Friday 9 April 1993

VOTING PROPOSAL SHOULD BE THROWN OUT

Tribune leader, 9 April 1993

Last week's decision by Labour's Plant Commission to recommend the "sup­plementary vote" electoral system for the House of Commons marks a disas­trous failure of nerve.

The supplementary vote, which retains single-member constituencies but allows voters an optional second-preference vote which comes into play only if no candi­date takes 50 per cent of first preferences, is a mechanism for easing tactical voting – and nothing else. It is no more a system of proportional representation than the first-past-the-post status quo.

As such, it is open to the same objec­tions as the status quo. A supplementary vote system would still deliver thumping parliamentary majorities to parties com­manding a minority of votes in the coun­try as a whole. Parliament would still sys­tematically under-represent those who don't vote for the two biggest parties, as well as Labour voters in the south and Tory voters in the north.

The upshot is that the supplementary vote will not convince anyone who thinks that first past the post is unfair – which is the only worry about the electoral system that is at all common among voters.
The Plant decision does nothing to address the widespread (and justifiable) outrage that the Tories have formed the government for more than a decade with­out once being supported by more than 45 per cent of voters in a general election; It does nothing either about the equally widespread sense that there is something deeply wrong when the Liberal Democrats get a handful of MPs in return for one-fifth of the vote or the Greens are denied representation in the European Parliament after winning more than 2 million votes.

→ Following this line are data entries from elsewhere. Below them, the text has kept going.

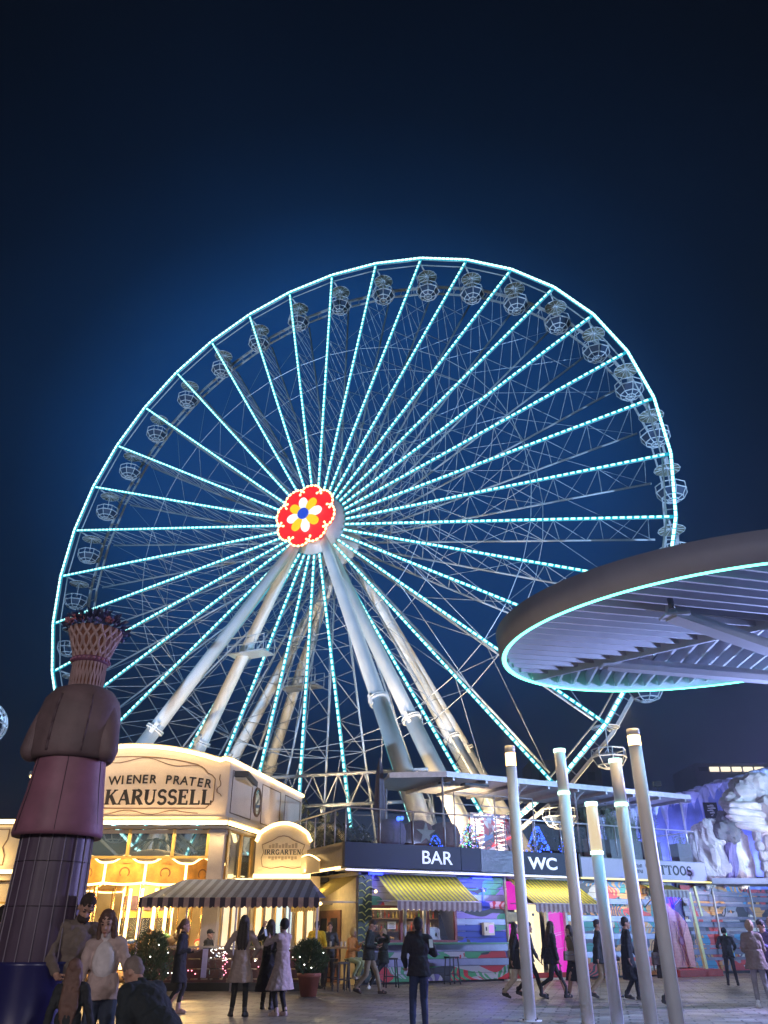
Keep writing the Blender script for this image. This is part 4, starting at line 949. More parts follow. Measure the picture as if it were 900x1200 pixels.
for row, z in enumerate((1.565,1.965)):
    for k in range(22):
        x = 1.5+k*.155+rnd.uniform(-.02,.02); h = rnd.uniform(.17,.28)
        m = MB(); m.tube((0,0,0),(0,0,h*.6),.034,n=8); m.tube((0,0,h*.6),(0,0,h*.72),.034,.013,n=8); m.tube((0,0,h*.72),(0,0,h),.013,n=6)
        o = m.build('bottle', BOT[rnd.randrange(5)], None); o.location = W(x,2.43,z)
        tag(o, 'small bottle on the lit back shelves of the bar', 'bottle', 'bottles on the shelves of the bar')
# things on the counter
mc = bthing('coffee_machine','steel coffee machine behind the right window of the bar','coffee machine',4.15,1.7,1.24)
m = MB(); m.box((0,0,.2),(.6,.4,.34)); m.box((0,-.1,.03),(.6,.5,.06)); m.box((0,0,.4),(.5,.3,.05)); m.build('body', mat('brushed_steel',(.5,.5,.52),.25,.9,.05), mc)
m = MB(); [m.tube((x,-.2,.25),(x,-.26,.16),.025,n=8) for x in (-.15,.15)]; m.build('spout', DARKM, mc)
for k in range(3):
    t = bthing('food_tray', ('tray of golden snacks on the counter behind the middle window','tray of golden snacks to the right of another tray in the bar window','tray of golden snacks nearest the left window post')[k], 'tray', 2.95+.28*(k if k < 2 else -.9), 1.45+.2*k, 1.25+.0*k)
    m = MB(); m.box((0,0,.02),(.26,.2,.04)); m.build('dish', MATS['brushed_steel'], t); m = MB()
    for j in range(9): m.sphere((rnd.uniform(-.09,.09),rnd.uniform(-.06,.06),.06+rnd.uniform(0,.05)),.035,6,4)
    m.build('snack', mat('golden_snack',(.6,.33,.08),.6), t)
nt_ = bthing('paper_notice','white paper notice taped inside the left bar window','notice',2.25,.975,1.62)
m = MB(); m.box((0,0,.1),(.32,.006,.22)); m.build('sheet', mat('paper',(.75,.74,.7),.8,0,.04), nt_)
m = MB()
for k in range(4): m.box((0,-.005,.04+.04*k),(.22-.04*(k % 2),.003,.010))
m.build('print', LETT, nt_)
for x_, lab in ((2.1,'left'),(3.1,'middle'),(4.2,'right')): lamp('bar_lamp','POINT',(x_,1.6,2.2),16,(1,.72,.38),.1,parent=bar)
# toilet entrance: pink, cream and pink lit panels
PK = glow('magenta_panel', (.85,.02,.60), .8); CRL = glow('cream_lit_wall', (1.0,.86,.50), 1.25)
m = MB(); m.box((7.28,1.05,2.72),(.55,.05,.95)); m.box((7.28,1.05,1.50),(.55,.05,.55)); m.build('magenta_panel', PK, bar)
m = MB(); m.box((7.28,1.02,2.02),(.6,.05,.32)); m.box((7.62,.98,1.6),(.07,.14,3.2)); m.box((7.0,.98,1.7),(.07,.12,3.3)); m.build('door_frame', mat('olive_frame',(.42,.38,.24),.5), bar)
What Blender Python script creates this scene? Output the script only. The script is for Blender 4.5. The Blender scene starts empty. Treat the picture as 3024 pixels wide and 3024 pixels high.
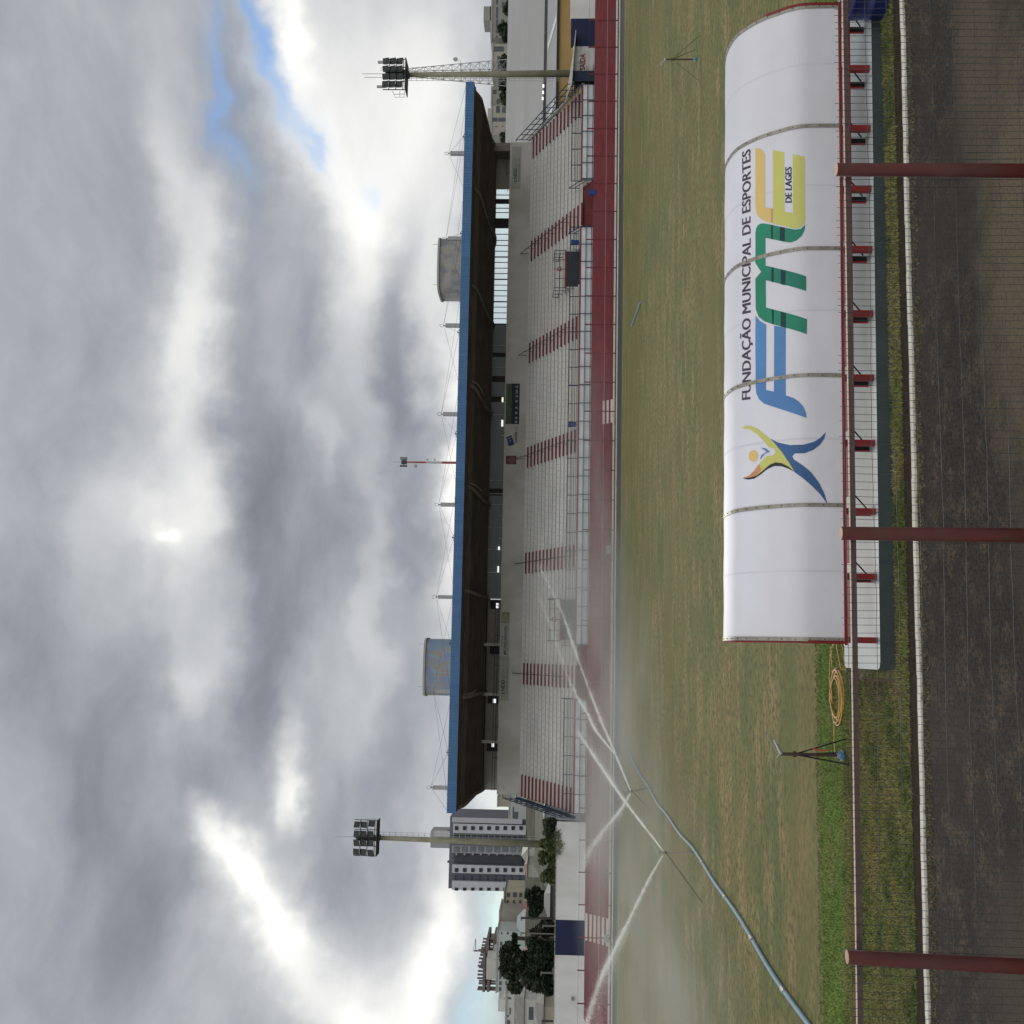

Next to all this, any worries that Labour might have about the alleged "dangers of coalition politics" under a proportional representation system – as if Labour were not itself a coalition – are piffling.

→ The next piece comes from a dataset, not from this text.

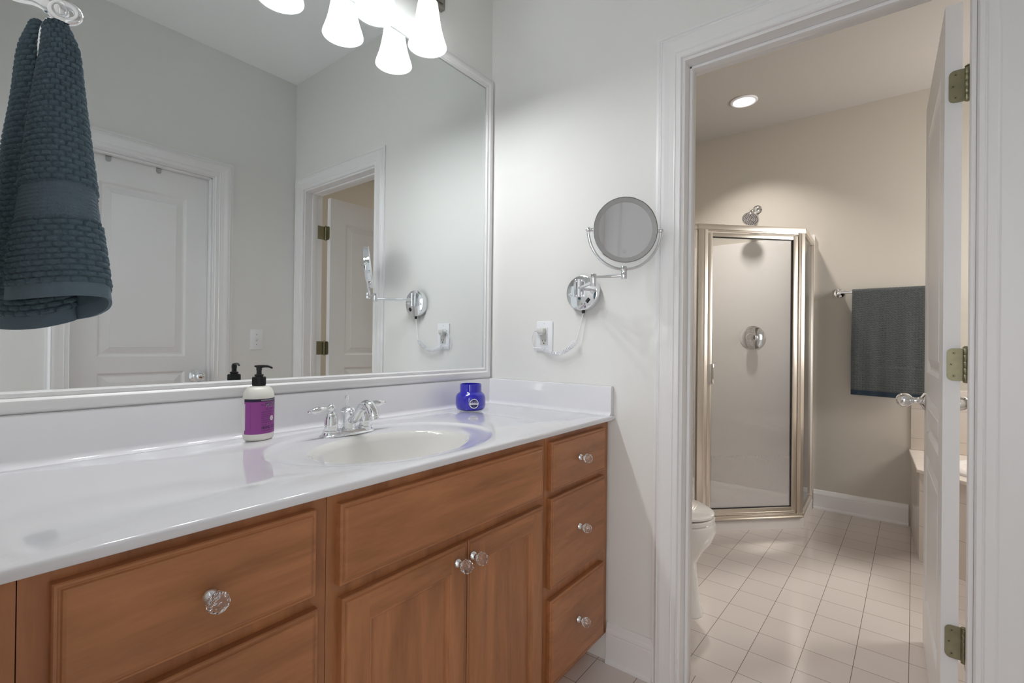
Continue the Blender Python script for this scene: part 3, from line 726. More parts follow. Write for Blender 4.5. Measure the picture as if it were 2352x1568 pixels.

To make matters worse, the supplemen­tary vote is even inferior to the status quo in one crucial respect. If voters' second preferences counted in elections, even more MPs would be elected as "lesser evils" than is now the case. It is difficult to think of a more effective way of mak­ing politics even more bland and unpopu­lar.

Far from taking a "step in the right di­rection", the Plant Commission has come up with an old-style Labour fudge that has more to do with MPs wanting to keep their snouts in the Westminster trough than with any consideration of principle. After two years of chewing the cud, it should have done better: one can only hope that the choice of the supplemen­tary vote was not the result of the Labour leadership leaning on the commission, as some insiders have alleged.

When it meets later this month, Labour's National Executive Committee should unceremoniously throw out the commission's recommendation and sign up for the additional member system of proportional representation.

If Labour does not have the courage to embrace proportional representation, its claims to offer a programme of renewing British democracy will be incredible, however much it bangs on about a Bill of Rights and abolishing the House of Lords.